Leaving out the pictures, retype the lines from the beginning of the listing through the line containing "P_MALL, P_MALL_NEAR, P_VAC, P_DIM, P_SALON".

***** STORED DATA *****

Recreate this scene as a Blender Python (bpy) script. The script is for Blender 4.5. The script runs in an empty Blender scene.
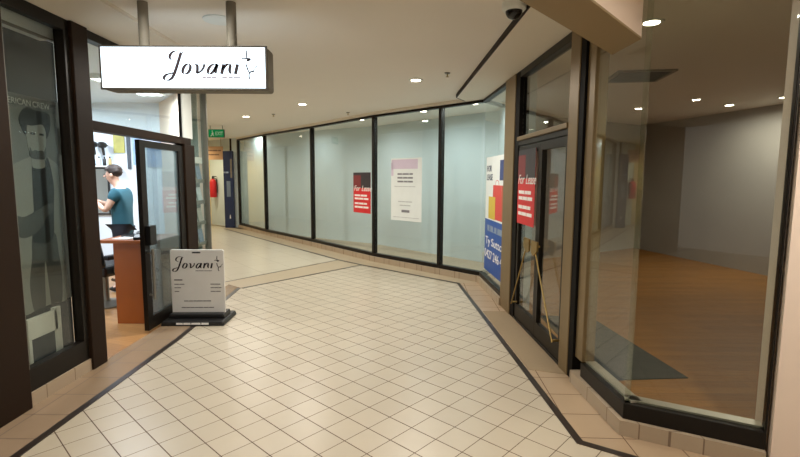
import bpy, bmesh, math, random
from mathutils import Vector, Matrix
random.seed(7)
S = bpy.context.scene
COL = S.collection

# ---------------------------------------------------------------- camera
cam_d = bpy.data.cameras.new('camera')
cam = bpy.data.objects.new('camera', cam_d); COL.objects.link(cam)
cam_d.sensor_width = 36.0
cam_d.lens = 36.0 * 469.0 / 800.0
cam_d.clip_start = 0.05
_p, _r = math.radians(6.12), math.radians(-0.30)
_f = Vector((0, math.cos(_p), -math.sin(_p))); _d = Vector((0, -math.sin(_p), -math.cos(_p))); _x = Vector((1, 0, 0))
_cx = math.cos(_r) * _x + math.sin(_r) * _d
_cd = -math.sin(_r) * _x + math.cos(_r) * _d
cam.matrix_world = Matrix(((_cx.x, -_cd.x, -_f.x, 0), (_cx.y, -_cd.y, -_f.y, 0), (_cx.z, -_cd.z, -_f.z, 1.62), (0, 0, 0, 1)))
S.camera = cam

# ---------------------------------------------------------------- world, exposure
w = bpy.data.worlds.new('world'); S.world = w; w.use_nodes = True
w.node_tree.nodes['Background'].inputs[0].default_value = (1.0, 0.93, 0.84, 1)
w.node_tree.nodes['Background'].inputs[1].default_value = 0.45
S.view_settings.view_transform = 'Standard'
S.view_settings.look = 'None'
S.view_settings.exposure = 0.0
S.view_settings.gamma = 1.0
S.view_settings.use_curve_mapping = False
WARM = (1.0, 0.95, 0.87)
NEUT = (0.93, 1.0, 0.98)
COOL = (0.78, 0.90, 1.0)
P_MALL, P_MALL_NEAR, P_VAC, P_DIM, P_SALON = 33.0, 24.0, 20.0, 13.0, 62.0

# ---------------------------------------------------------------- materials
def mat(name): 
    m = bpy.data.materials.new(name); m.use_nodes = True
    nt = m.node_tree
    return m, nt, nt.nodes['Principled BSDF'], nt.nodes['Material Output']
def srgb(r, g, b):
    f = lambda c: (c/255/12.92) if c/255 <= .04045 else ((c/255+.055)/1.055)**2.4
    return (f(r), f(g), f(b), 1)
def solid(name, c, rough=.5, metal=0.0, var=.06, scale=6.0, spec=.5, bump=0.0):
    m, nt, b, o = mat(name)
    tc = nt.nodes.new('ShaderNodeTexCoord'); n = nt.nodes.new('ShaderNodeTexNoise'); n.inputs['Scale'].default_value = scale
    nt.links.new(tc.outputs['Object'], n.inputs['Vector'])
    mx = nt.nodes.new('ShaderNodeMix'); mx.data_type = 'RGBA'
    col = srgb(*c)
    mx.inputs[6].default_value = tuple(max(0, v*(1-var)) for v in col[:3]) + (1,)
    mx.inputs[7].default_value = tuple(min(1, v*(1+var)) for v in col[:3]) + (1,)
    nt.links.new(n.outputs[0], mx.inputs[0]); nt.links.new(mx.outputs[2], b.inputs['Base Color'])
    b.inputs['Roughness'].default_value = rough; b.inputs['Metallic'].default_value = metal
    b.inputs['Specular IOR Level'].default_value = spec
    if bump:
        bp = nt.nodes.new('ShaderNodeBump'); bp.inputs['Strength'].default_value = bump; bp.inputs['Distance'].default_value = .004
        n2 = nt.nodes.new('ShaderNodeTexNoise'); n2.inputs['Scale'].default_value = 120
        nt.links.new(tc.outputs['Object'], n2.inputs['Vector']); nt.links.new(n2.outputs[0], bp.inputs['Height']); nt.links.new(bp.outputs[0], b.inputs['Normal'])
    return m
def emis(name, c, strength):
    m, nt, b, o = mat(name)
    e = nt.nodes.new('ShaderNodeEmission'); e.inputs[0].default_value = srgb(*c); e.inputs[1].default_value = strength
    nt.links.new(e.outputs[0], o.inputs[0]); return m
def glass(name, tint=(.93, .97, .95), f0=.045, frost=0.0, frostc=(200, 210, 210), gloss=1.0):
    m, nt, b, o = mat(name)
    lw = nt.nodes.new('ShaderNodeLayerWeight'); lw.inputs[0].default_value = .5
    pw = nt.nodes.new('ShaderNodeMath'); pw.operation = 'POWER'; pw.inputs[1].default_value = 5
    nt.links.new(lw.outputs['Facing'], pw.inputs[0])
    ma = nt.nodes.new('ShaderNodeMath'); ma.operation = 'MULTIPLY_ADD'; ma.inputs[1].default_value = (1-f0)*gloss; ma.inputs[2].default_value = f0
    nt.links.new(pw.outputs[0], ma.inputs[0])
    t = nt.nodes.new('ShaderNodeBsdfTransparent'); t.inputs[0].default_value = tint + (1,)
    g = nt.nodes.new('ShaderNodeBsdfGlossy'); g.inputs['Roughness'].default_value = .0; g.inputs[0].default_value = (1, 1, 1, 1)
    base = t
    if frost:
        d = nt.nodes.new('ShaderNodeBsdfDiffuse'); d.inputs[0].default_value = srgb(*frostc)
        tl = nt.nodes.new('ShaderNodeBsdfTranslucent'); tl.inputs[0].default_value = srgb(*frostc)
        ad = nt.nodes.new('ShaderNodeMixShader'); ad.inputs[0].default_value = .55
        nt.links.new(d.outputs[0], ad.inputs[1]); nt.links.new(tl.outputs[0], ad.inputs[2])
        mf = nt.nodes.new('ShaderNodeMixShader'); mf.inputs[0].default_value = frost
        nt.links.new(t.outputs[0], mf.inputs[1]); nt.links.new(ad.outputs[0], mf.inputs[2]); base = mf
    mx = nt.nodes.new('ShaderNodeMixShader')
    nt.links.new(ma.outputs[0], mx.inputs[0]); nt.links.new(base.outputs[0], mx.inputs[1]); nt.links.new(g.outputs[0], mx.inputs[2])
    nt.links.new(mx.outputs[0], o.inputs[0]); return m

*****

**SOLUTION TO THIS TASK**
Recreate this scene as a Blender Python (bpy) script. The script is for Blender 4.5. The script runs in an empty Blender scene.
import bpy, bmesh, math, random
from mathutils import Vector, Matrix
random.seed(7)
S = bpy.context.scene
COL = S.collection

# ---------------------------------------------------------------- camera
cam_d = bpy.data.cameras.new('camera')
cam = bpy.data.objects.new('camera', cam_d); COL.objects.link(cam)
cam_d.sensor_width = 36.0
cam_d.lens = 36.0 * 469.0 / 800.0
cam_d.clip_start = 0.05
_p, _r = math.radians(6.12), math.radians(-0.30)
_f = Vector((0, math.cos(_p), -math.sin(_p))); _d = Vector((0, -math.sin(_p), -math.cos(_p))); _x = Vector((1, 0, 0))
_cx = math.cos(_r) * _x + math.sin(_r) * _d
_cd = -math.sin(_r) * _x + math.cos(_r) * _d
cam.matrix_world = Matrix(((_cx.x, -_cd.x, -_f.x, 0), (_cx.y, -_cd.y, -_f.y, 0), (_cx.z, -_cd.z, -_f.z, 1.62), (0, 0, 0, 1)))
S.camera = cam

# ---------------------------------------------------------------- world, exposure
w = bpy.data.worlds.new('world'); S.world = w; w.use_nodes = True
w.node_tree.nodes['Background'].inputs[0].default_value = (1.0, 0.93, 0.84, 1)
w.node_tree.nodes['Background'].inputs[1].default_value = 0.45
S.view_settings.view_transform = 'Standard'
S.view_settings.look = 'None'
S.view_settings.exposure = 0.0
S.view_settings.gamma = 1.0
S.view_settings.use_curve_mapping = False
WARM = (1.0, 0.95, 0.87)
NEUT = (0.93, 1.0, 0.98)
COOL = (0.78, 0.90, 1.0)
P_MALL, P_MALL_NEAR, P_VAC, P_DIM, P_SALON = 33.0, 24.0, 20.0, 13.0, 62.0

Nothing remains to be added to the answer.